Data collection is complete and this spreadsheet has been updated.

Summary:

  • Estimated number of structured tasks we can generate: 49,327 (enwiki; large wiki); 1,851 (cswiki; small wiki)
    • For enwiki, articles about people contribute the most estimated tasks (~28k), followed by articles about businesses (~10k)
    • For cswiki, while the number of positive paragraphs exceeds enwiki in sample articles, paragraphs with probability ≥ 0.8 are much fewer, sometimes none. Lowering the threshold to 0.7 would yield much more tasks. For example, we'd have 13,339 estimated tasks with probability ≥ 0.7 in articles about people.
  • Some article types received no positive predictions with a probability score ≥ 0.8 in our random sample of 50 articles. This suggest the sample size may be too small for certain article types. For example, among 956,776 articles about sports in English, our sample of 50 articles gives 0 positive predictions with a probability score ≥ 0.8. We should try larger sample sets to verify this.
  • The quality of structured tasks generated needs evaluation
    • I've added sample article paragraphs that received positive predictions with high probability scores, including metadata about each article, to the EN/CS tabs in the spreadsheet.
  • For cswiki, while the number of positive paragraphs exceeds enwiki in sample articles, paragraphs with probability ≥ 0.8 are much fewer, sometimes none. Lowering the threshold to 0.7 would yield much more tasks. For example, we'd have 13,339 estimated tasks with probability ≥ 0.7 in articles about people.

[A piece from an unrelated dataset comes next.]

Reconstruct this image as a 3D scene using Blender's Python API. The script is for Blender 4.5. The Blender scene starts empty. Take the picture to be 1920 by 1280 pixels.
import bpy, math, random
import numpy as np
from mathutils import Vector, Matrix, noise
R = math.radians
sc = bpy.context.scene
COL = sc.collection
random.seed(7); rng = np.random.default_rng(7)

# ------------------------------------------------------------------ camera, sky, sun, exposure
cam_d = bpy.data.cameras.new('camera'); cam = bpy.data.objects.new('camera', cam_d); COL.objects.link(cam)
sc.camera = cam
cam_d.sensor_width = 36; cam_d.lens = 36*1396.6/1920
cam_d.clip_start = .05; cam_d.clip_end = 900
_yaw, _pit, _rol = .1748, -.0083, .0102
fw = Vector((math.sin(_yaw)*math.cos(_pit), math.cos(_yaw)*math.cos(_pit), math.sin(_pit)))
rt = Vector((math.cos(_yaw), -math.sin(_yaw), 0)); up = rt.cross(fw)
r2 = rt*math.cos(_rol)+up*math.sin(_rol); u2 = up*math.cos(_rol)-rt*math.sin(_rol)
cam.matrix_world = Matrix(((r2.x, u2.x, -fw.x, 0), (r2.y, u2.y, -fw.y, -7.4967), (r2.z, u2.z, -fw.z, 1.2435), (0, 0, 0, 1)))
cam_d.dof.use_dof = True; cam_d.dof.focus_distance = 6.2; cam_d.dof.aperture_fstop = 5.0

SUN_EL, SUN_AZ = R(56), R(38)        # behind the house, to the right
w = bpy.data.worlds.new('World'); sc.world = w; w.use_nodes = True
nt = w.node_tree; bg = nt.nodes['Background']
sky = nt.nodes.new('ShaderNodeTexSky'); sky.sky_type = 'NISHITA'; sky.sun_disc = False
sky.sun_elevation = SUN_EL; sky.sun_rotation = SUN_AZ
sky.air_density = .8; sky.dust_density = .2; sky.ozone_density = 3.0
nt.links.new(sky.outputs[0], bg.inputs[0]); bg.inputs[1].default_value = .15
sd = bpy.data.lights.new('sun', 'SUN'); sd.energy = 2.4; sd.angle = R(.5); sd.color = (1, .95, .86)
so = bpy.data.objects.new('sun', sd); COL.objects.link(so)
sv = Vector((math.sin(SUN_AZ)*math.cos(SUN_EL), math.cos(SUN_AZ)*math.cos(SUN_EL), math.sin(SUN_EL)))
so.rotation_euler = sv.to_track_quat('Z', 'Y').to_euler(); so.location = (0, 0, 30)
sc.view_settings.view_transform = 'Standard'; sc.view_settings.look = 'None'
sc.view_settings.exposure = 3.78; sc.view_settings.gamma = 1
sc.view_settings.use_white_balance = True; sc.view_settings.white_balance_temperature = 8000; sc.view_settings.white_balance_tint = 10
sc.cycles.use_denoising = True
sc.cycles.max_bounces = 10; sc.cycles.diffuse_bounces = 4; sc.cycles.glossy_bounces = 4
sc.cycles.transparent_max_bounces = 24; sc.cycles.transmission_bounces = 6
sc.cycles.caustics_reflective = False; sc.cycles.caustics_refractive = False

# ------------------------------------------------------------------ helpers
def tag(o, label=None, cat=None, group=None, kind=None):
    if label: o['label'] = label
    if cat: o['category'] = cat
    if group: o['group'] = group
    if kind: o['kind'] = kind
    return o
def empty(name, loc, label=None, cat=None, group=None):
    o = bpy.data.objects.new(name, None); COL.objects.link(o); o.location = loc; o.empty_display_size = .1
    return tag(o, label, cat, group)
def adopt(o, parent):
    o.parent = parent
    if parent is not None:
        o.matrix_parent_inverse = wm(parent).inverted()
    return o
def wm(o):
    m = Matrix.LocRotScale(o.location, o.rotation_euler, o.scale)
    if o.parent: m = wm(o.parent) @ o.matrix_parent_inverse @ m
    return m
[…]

en_vs_cs_prob_dist.png (310×456 px, 24 KB)

A comparison between enwiki vs cswiki probability score distribution (from T398930) may explain this phenomenon? The cswiki's distribution appears denser than enwiki, with scores centering more between the probability range of 0.4-0.6.

Michael added a subscriber: Urbanecm_WMF.
  • For cswiki, while the number of positive paragraphs exceeds enwiki in sample articles, paragraphs with probability ≥ 0.8 are much fewer, sometimes none. Lowering the threshold to 0.7 would yield much more tasks. For example, we'd have 13,339 estimated tasks with probability ≥ 0.7 in articles about people.

en_vs_cs_prob_dist.png (310×456 px, 24 KB)

A comparison between enwiki vs cswiki probability score distribution (from T398930) may explain this phenomenon? The cswiki's distribution appears denser than enwiki, with scores centering more between the probability range of 0.4-0.6.

Oh that is a fascinating graph, thank you! If(!) we assume that the model is at least directionally accurate, does this graph then imply that Czech Wikipedia is written in a subtly less neutral tone than English Wikipedia? Curious if anyone from Research has thoughts on this.

I'd also be curious if @Urbanecm_WMF or other native czech speakers have a gut-reaction to that. Does English Wikipedia feel like it has more "neutral" tone than Czech Wikipedia?

Update:

  • Using a larger sample size (~1k)
    • EN: 46,910 total estimated tasks, similar to our previous estimates. Tasks in articles about sports increased (0 to 9,244), while articles about businesses decreased (10,448 to 3,913). Articles with templates and articles about people remained stable.
    • CS: Estimated numbers increased across all categories, raising the total tasks from 1,851 to 4,055. Lowering the threshold to 0.7 would increase this to 30,508 tasks.
    • Detailed category numbers can be found in the "Counts - larger sample size" tab in the spreadsheet.
  • Additional sample article paragraphs can be found in the "EN - more samples" and "CS - more samples" tabs in the spreadsheet.

I reposted @Sucheta-Salgaonkar-WMF's findings and recommendations here from slack and resolved this ticket.

TLDR: We should have no problem generating 10k high-quality tasks in wikis that are comparable to English Wikipedia.

Below is a summary of my recommendations, and you can find my full notes here. Lmk if you have any questions, thoughts, etc

Article types

  • We should include articles about people, articles about sports, and articles tagged with relevant templates
  • If needed (to generate more tasks, or to serve tasks to a more experienced editor audience) we can include articles about businesses and articles written by new editors
  • We should exclude articles about politics

Filters

  • We should filter out references (eg. using <ref>)
  • We should try to filter out block quotes and inline quotes
  • We should exclude brand new articles that are awaiting New Page Patrol review
  • We should exclude articles that are marked for deletion

Analysis

  • We should be sure to evaluate not just whether the model is identifying tone issues, but also whether the edits newcomers are making are actually fixing them or just changing something that doesn't improve them (or worse, changing them in a way that hides the tone issue without fixing it).
  • We should evaluate whether newcomers who take the onboarding quiz are able to interact with this task more effectively.